— START DATASET EXTRACT —
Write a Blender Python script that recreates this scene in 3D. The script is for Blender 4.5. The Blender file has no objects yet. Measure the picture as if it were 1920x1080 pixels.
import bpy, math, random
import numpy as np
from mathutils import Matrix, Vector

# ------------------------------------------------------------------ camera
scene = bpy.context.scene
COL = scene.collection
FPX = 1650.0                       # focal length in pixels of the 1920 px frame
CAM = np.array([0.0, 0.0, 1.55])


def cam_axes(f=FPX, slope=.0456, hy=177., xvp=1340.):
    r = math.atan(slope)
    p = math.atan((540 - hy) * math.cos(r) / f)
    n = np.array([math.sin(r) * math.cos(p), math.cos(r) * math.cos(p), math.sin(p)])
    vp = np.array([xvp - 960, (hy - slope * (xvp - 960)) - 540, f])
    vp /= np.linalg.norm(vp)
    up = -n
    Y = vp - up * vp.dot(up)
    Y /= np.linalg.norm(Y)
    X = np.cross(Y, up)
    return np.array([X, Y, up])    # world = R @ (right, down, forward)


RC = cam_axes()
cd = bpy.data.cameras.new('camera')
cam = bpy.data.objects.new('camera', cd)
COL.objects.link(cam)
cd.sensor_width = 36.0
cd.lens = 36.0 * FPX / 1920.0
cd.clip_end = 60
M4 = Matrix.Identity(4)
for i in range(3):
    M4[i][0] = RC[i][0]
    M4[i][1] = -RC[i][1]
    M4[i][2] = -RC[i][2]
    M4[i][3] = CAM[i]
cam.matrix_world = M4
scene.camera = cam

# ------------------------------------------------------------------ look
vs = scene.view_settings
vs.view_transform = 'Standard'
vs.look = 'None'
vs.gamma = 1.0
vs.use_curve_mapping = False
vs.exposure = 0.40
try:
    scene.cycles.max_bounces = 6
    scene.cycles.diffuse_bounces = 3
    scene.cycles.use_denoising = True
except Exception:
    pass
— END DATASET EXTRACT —
Return the opening line of the data and every line after it through the line containing "from mathutils import Matrix, Vector", please, exactly as written and with nothing added.

RESPONSE =
Write a Blender Python script that recreates this scene in 3D. The script is for Blender 4.5. The Blender file has no objects yet. Measure the picture as if it were 1920x1080 pixels.
import bpy, math, random
import numpy as np
from mathutils import Matrix, Vector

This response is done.